Here's the approach I'd take:
Iterate over each csv file (python has a handy csv module for accomplishing this), capturing the mac-address and placing it in a set (one per file). And once again, python has a great builtin set type. Here's a good example of using the csv module and of-course, the docs.
Next, you can get the intersection of set1 (file1) and set2 (file2). This will show you mac-addresses that exist in both files one and two.
Example (in python):
s1 = set([1,2,3]) # You can add things incrementally with "s1.add(value)"
s2 = set([2,3,4])
shared_items = s1.intersection(s2)
print shared_items
Which outputs:
set([2, 3])
Logging these shared items could be done with anything from printing (then redirecting output to a file), to using the logging module, to saving directly to a file.
I'm not sure how in-depth of an answer you were looking for, but this should get you started.
Update: CSV/Set usage example
Assuming you have a file "foo.csv", that looks something like this:
bob,123,127.0.0.1,mac-address-1
fred,124,127.0.0.1,mac-address-2
The simplest way to build the set, would be something like this:
import csv
set1 = set()
for record in csv.reader(open('foo.csv', 'rb')):
user, machine_id, ip_address, mac_address = record
set1.add(mac_address)
# or simply "set1.add(record[3])", if you don't need the other fields.
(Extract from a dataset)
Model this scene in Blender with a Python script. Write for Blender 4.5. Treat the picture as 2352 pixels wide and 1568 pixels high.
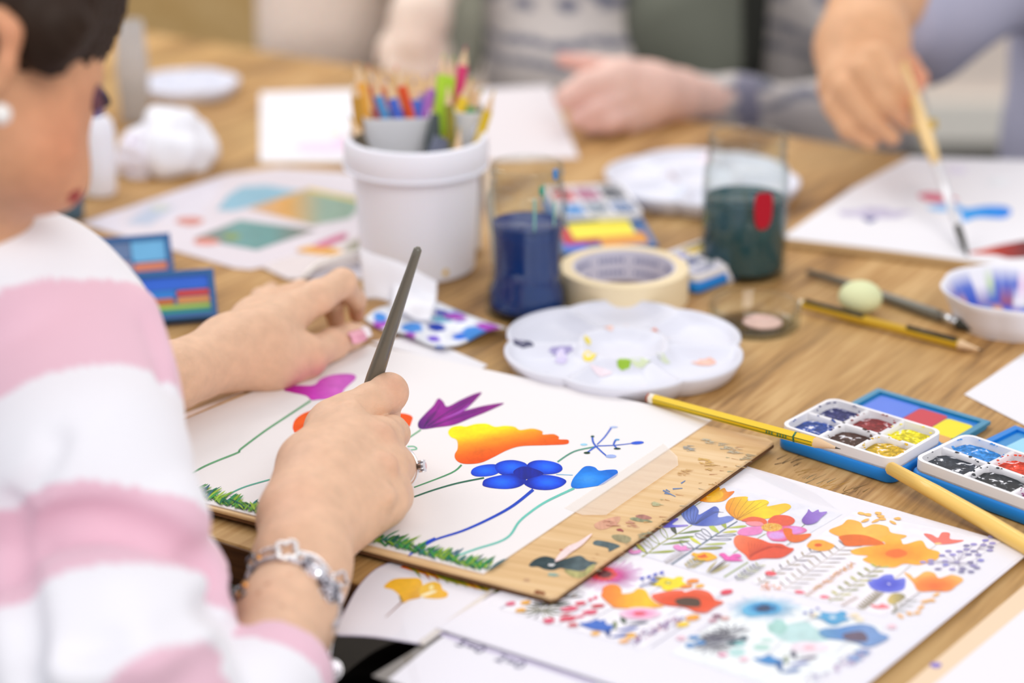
import bpy, math, random, os
import numpy as np
import openvdb
from mathutils import Vector, Matrix
from mathutils.geometry import delaunay_2d_cdt, tessellate_polygon

random.seed(7); np.random.seed(7)
for o in list(bpy.data.objects): bpy.data.objects.remove(o)
SC = bpy.context.scene
COL = SC.collection
PI = math.pi

# ------------------------------------------------------------------ camera
FPX, PITCH, H, TZ = 4900.0, math.radians(21.317), 0.566, 0.75      # focal length in px of a 2352 px frame; height over the table top
cam = bpy.data.cameras.new('camera'); cam_o = bpy.data.objects.new('camera', cam); COL.objects.link(cam_o)
cam.sensor_width = 36.0; cam.lens = FPX / 2352 * 36.0
cam_o.location = (0, 0, TZ + H); cam_o.rotation_euler = (PI / 2 - PITCH, 0, 0)
cam.clip_start = 0.05; cam.clip_end = 60
cam.dof.use_dof = True; cam.dof.focus_distance = 1.315; cam.dof.aperture_fstop = 2.9
SC.camera = cam_o

# ------------------------------------------------------------------ light
world = bpy.data.worlds.new('world'); SC.world = world; world.use_nodes = True
world.node_tree.nodes['Background'].inputs[0].default_value = (0.93, 0.94, 1.0, 1)
world.node_tree.nodes['Background'].inputs[1].default_value = 0.88

def area(name, loc, target, size, power, col):
    l = bpy.data.lights.new(name, 'AREA'); l.shape = 'RECTANGLE'; l.size, l.size_y = size; l.energy = power; l.color = col
    o = bpy.data.objects.new(name, l); COL.objects.link(o); o.location = loc
    o.rotation_euler = (Vector(target) - Vector(loc)).to_track_quat('-Z', 'Y').to_euler(); return o
area('window_light', (-1.9, 3.2, 3.1), (0.1, 1.4, 0.75), (1.8, 1.5), 44, (1.0, 0.98, 0.96))
area('front_fill_light', (0.9, -1.0, 2.7), (0.2, 2.0, 0.8), (1.4, 1.4), 44, (1.0, 0.95, 0.89))  # added fill, not a room lamp: brightens faces turned to the camera
area('wall_fill_light', (0.2, 3.4, 2.9), (0.4, 4.2, 1.0), (1.2, 0.8), 34, (1.0, 0.95, 0.88))  # added fill aimed at the back wall to brighten it, no real lamp
SC.cycles.transparent_max_bounces = 24

SC.view_settings.view_transform = 'Standard'; SC.view_settings.look = 'None'
SC.view_settings.gamma = 1.0; SC.view_settings.use_curve_mapping = False
SC.view_settings.exposure = -0.20

# ------------------------------------------------------------------ picture -> place
CP, SP = math.cos(PITCH), math.sin(PITCH)
def ray(px, py):
    a, b = (px - 1176) / FPX, -(py - 784) / FPX
    return Vector((a, CP + b * SP, -SP + b * CP))
def W(px, py, z=0.0):                       # the point at height z above the table top
    d = ray(px, py); t = (z - H) / d.z
    return Vector((d.x * t, d.y * t, TZ + z))
def D(px, py, dep):                         # the point at axial depth dep
    d = ray(px, py); return Vector((d.x * dep, d.y * dep, TZ + H + d.z * dep))
def dep(p): return p.y * CP - (p.z - TZ - H) * SP
def zat(base, py):                          # height above the table over base that meets row py
    lo, hi = -0.2, 0.9
    for _ in range(40):
        m = (lo + hi) / 2; x = base.y * CP - (m - H) * SP; u = base.y * SP + (m - H) * CP
        if 784 - FPX * u / x > py: lo = m
        else: hi = m
    return (lo + hi) / 2

# ------------------------------------------------------------------ colours and materials
def lin(c):
    if isinstance(c, str):
        c = c.lstrip('#'); c = tuple(int(c[i:i + 2], 16) / 255 for i in (0, 2, 4))
    return tuple((x / 12.92 if x <= 0.04045 else ((x + 0.055) / 1.055) ** 2.4) for x in c)
_M = {}
def mat(name, col='ffffff', rough=0.5, metal=0.0, bump=0.0, bscale=200.0, var=0.0, vscale=30.0, **kw):
    if name in _M: return _M[name]
    m = bpy.data.materials.new(name); m.use_nodes = True; nt = m.node_tree; b = nt.nodes['Principled BSDF']
    c = lin(col); b.inputs['Base Color'].default_value = (*c, 1); b.inputs['Roughness'].default_value = rough
    b.inputs['Metallic'].default_value = metal
    if not metal: b.inputs['Specular IOR Level'].default_value = .3
    for k, v in kw.items():
        b.inputs[k.replace('_', ' ')].default_value = v
    tc = nt.nodes.new('ShaderNodeTexCoord')
    if var:
        n = nt.nodes.new('ShaderNodeTexNoise'); n.inputs['Scale'].default_value = vscale; n.inputs['Detail'].default_value = 4
        nt.links.new(tc.outputs['Object'], n.inputs['Vector'])
        r = nt.nodes.new('ShaderNodeMapRange'); r.inputs[3].default_value = 1 - var; r.inputs[4].default_value = 1 + var * 0.6
        nt.links.new(n.outputs['Fac'], r.inputs[0])
        x = nt.nodes.new('ShaderNodeVectorMath'); x.operation = 'SCALE'; x.inputs[0].default_value = c
        nt.links.new(r.outputs[0], x.inputs['Scale']); nt.links.new(x.outputs[0], b.inputs['Base Color'])
    if bump:
        n = nt.nodes.new('ShaderNodeTexNoise'); n.inputs['Scale'].default_value = bscale; n.inputs['Detail'].default_value = 5
        nt.links.new(tc.outputs['Object'], n.inputs['Vector'])
        bp = nt.nodes.new('ShaderNodeBump'); bp.inputs['Strength'].default_value = bump; bp.inputs['Distance'].default_value = 0.001
        nt.links.new(n.outputs['Fac'], bp.inputs['Height']); nt.links.new(bp.outputs[0], b.inputs['Normal'])
    _M[name] = m; return m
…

Obviously, you'd need something like this for each file, so you may want to put this in a function to make life easier.
Finally, if you want to go the less-verbose-but-cooler-python-way, you could also build the set like this:
csvfile = csv.reader(open('foo.csv', 'rb'))
set1 = set(rec[3] for rec in csvfile) # Assuming mac-address is the 4th column.
I strongly recommend python to do this.
'Cause you didn't give the structure of the csv file, I can only show a framework:
def get_MAC_from_file1():
... parse the file to get MAC
return a_MAC_list
def get_MAC_from_file2():
... parse the file to get MAC
return a_MAC_list
def log_MACs():
MAC_list1, MAC_list2 = get_MAC_from_file1(), get_MAC_from_file2()
for a_MAC in MAC_list1:
if a_MAC in MAC_list2:
...write your logs
if the data set is large, use a dict or set instead of the list and the intersect operation. But as it's MAC address, I guess your dataset is not that large. So keeping the script easy to read is the most important thing.
Awk is perfect for this
{
mac = $1 # assuming the mac addresses are in the first column
do_grep = "grep " mac " otherfilename" # we'll use grep to check if the mac address is in the other file
do_grep | getline mac_in_other_file # pipe the output of the grep command into a new variable
close(do_grep) # close the pipe
if(mac_in_other_file != ""){ # if grep found the mac address in the other file
print mac > "naughty_macs.log" # append the mac address to the log file
}
}
Then you'd run that on the first file:
awk -f logging_script.awk mac_list.txt
(this code is untested and I'm not the greatest awk hacker, but it should give the general idea)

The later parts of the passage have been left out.